* DATA EXCERPTS *
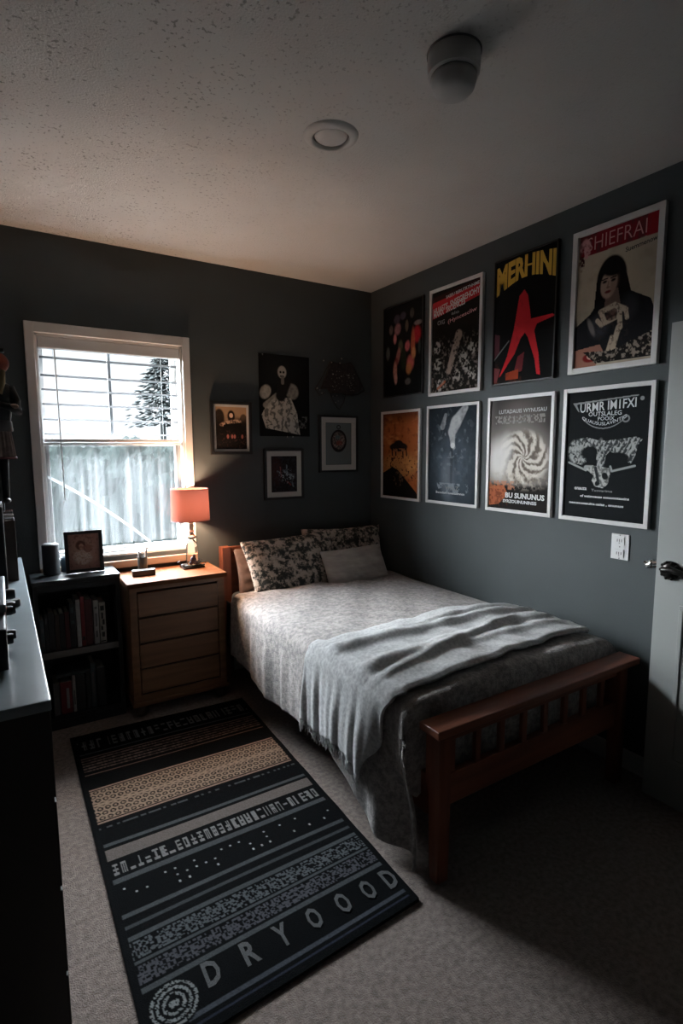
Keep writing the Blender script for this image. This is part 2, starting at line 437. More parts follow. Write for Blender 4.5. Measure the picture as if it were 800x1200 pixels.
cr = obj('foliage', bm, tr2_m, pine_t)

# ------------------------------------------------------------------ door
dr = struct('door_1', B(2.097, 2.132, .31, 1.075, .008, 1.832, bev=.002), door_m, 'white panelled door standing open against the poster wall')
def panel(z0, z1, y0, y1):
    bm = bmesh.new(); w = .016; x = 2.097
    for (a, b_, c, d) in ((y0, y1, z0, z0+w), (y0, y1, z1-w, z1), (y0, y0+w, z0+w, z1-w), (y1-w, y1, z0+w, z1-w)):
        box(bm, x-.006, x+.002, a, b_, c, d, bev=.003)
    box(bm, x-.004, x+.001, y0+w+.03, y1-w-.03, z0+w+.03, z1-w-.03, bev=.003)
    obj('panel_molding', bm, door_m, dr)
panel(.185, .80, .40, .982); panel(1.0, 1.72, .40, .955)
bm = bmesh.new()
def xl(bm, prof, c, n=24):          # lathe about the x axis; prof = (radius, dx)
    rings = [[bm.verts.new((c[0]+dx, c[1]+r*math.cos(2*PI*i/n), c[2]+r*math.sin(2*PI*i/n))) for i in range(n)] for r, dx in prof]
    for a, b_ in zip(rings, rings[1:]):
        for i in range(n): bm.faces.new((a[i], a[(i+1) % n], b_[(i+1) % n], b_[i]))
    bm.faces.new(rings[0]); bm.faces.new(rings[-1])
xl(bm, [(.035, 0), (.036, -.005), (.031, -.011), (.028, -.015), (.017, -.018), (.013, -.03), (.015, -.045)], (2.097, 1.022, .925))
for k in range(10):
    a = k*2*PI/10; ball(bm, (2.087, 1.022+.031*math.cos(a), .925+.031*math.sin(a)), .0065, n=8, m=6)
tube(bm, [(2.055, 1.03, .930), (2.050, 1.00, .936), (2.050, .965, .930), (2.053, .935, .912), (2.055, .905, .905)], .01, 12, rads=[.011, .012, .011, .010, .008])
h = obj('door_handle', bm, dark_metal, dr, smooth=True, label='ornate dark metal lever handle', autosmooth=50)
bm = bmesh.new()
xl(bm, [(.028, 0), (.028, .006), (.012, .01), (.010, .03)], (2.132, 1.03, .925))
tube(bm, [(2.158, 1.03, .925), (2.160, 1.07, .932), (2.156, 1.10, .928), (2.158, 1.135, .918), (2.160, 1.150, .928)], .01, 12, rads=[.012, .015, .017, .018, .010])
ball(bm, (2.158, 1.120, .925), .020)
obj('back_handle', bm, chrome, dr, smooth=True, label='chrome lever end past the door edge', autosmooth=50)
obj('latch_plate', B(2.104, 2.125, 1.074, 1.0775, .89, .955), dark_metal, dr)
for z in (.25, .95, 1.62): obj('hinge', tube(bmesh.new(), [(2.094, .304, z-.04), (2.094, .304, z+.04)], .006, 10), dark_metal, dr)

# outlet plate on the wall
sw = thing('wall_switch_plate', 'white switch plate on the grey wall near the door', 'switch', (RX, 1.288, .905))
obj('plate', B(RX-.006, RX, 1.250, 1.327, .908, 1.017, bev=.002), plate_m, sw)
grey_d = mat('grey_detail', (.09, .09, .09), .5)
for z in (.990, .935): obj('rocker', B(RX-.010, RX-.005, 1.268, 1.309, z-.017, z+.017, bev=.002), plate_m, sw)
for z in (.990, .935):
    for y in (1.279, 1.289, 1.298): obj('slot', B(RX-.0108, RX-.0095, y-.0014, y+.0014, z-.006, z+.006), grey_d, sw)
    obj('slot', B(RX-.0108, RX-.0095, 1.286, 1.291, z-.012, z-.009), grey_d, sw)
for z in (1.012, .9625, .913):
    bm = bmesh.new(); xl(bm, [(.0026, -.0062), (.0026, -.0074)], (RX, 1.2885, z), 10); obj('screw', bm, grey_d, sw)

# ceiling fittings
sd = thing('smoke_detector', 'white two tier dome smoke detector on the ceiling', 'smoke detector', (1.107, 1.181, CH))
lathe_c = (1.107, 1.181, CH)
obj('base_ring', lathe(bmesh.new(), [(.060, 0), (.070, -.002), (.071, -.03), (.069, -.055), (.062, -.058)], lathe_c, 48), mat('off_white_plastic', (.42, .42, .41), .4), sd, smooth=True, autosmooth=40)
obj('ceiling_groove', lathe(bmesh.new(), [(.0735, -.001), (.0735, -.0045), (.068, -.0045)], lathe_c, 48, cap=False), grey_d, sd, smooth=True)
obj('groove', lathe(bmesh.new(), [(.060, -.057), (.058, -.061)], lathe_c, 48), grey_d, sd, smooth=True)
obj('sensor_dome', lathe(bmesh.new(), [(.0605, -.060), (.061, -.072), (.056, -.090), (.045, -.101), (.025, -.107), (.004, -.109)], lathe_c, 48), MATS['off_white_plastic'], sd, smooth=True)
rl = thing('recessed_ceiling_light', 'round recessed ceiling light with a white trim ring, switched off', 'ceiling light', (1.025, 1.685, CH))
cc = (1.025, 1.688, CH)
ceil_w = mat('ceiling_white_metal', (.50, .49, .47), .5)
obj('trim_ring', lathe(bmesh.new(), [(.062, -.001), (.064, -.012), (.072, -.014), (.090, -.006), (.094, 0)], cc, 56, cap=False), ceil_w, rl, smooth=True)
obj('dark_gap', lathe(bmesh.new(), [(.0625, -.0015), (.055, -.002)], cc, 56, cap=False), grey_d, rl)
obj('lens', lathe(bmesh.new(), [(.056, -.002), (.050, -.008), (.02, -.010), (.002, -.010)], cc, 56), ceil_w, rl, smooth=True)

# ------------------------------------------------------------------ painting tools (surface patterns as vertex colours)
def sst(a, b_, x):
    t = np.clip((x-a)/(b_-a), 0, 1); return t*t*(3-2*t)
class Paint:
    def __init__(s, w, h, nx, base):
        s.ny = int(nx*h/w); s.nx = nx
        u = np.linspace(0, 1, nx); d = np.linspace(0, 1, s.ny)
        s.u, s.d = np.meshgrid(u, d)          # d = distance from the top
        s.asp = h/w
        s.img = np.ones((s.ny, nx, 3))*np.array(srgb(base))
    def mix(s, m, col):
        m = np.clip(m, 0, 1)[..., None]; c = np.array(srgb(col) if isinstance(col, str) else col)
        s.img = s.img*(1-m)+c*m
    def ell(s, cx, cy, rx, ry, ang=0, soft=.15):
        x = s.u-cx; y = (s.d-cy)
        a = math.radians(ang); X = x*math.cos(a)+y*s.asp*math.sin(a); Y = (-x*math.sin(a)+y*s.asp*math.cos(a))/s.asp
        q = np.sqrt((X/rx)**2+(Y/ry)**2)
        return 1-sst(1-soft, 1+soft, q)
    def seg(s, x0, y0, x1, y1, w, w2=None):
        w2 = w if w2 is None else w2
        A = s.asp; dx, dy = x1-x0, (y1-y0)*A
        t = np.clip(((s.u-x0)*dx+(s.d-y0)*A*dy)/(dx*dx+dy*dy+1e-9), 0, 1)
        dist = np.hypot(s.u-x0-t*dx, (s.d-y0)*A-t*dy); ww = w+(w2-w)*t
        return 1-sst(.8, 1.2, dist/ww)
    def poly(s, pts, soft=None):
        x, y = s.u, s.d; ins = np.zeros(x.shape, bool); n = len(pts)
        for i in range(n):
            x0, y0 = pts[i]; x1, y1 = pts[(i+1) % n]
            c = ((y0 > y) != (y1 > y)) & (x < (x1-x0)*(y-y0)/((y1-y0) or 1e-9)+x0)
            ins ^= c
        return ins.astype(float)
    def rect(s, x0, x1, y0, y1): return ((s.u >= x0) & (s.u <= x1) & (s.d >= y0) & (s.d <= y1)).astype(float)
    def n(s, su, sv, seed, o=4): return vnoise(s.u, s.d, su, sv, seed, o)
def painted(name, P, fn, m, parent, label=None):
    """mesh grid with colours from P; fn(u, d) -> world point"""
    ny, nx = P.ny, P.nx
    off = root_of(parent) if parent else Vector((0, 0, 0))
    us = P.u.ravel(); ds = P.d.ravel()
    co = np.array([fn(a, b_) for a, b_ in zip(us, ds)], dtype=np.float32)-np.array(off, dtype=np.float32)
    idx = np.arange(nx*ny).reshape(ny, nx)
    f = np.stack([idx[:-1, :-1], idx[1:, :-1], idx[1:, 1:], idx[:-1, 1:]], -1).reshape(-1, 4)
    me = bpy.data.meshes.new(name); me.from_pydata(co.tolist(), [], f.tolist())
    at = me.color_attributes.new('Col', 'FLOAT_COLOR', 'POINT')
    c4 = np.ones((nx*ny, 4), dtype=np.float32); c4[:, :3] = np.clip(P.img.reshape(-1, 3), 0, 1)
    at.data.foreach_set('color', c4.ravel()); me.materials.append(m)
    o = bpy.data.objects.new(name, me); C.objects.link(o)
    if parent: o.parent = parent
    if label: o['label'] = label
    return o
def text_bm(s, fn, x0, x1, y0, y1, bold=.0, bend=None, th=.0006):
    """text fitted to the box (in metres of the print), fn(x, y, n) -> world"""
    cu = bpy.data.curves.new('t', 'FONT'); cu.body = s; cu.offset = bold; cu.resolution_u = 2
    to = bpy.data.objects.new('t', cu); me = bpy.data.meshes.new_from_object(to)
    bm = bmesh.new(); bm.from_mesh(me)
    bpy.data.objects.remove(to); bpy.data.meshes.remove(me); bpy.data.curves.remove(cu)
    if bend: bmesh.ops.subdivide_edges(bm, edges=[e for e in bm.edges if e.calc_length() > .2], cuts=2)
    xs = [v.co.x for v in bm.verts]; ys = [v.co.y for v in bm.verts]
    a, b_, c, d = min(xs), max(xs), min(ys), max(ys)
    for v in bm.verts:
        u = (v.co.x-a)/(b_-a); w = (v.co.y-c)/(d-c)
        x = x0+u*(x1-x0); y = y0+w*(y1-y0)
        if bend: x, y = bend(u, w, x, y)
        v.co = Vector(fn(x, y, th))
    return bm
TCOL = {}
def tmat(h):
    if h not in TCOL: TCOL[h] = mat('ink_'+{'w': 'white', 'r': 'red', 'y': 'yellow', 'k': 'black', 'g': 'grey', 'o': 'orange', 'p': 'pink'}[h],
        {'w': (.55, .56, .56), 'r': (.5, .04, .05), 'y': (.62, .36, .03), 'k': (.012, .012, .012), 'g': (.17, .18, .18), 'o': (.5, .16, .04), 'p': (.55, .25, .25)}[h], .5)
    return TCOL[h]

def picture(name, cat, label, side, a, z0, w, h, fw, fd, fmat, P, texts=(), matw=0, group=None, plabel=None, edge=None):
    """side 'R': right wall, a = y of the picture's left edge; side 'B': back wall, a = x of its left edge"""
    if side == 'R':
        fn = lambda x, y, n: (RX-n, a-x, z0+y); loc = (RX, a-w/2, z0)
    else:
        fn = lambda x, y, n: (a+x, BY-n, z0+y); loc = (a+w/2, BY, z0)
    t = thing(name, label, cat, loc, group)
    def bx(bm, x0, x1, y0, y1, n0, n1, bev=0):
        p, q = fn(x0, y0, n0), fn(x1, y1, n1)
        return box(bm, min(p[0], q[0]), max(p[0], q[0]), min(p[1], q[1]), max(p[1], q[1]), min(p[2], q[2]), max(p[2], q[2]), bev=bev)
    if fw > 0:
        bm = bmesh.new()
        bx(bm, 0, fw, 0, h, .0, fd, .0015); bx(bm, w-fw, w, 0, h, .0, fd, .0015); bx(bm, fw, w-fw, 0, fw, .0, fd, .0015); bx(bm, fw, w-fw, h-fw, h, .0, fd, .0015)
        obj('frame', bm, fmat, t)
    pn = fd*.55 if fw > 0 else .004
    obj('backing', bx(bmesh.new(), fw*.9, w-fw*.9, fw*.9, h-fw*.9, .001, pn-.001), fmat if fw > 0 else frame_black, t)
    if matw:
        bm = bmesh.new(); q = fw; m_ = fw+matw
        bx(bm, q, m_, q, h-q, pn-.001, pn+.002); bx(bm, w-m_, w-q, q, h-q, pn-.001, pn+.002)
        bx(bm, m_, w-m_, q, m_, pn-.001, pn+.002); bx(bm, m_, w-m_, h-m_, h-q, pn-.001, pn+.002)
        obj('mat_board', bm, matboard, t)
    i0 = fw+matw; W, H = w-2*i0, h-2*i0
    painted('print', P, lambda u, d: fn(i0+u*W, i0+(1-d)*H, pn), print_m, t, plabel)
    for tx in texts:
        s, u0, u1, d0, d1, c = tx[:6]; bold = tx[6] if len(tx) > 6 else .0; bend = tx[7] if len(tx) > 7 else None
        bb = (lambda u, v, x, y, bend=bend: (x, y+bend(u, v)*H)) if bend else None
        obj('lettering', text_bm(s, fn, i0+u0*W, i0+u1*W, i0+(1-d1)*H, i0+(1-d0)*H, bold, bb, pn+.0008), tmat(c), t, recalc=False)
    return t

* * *

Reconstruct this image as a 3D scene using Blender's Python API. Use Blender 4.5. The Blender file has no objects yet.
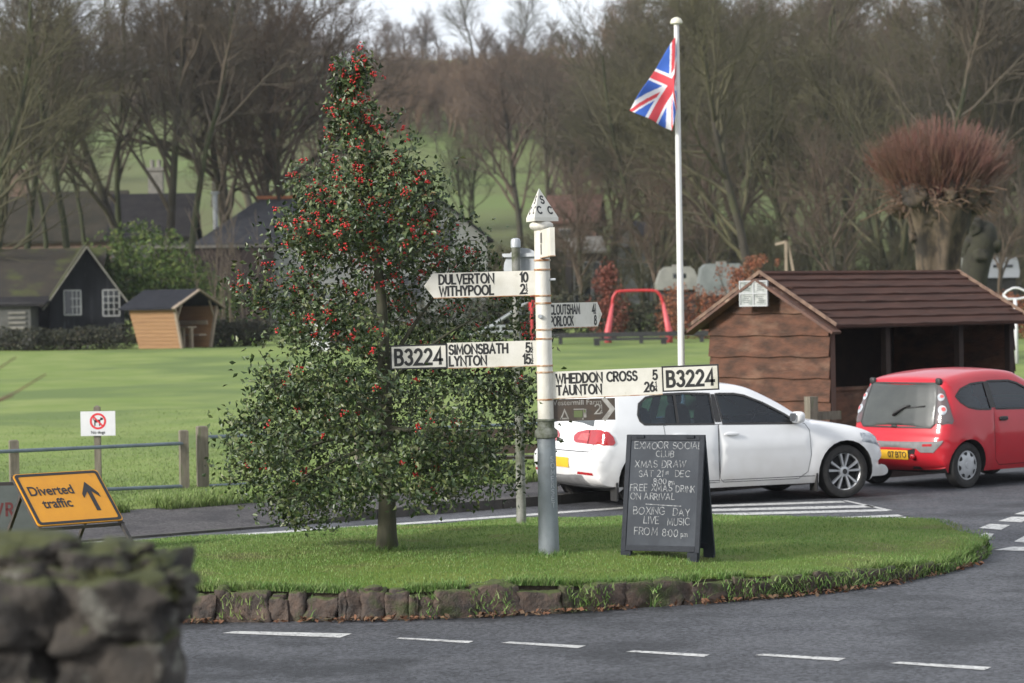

* WHAT NEEDS TO BE DONE *
Go through the listing above line by line and say how many lines hold the word "Blender". Reply with that number only.

* FINISHED TASK *
2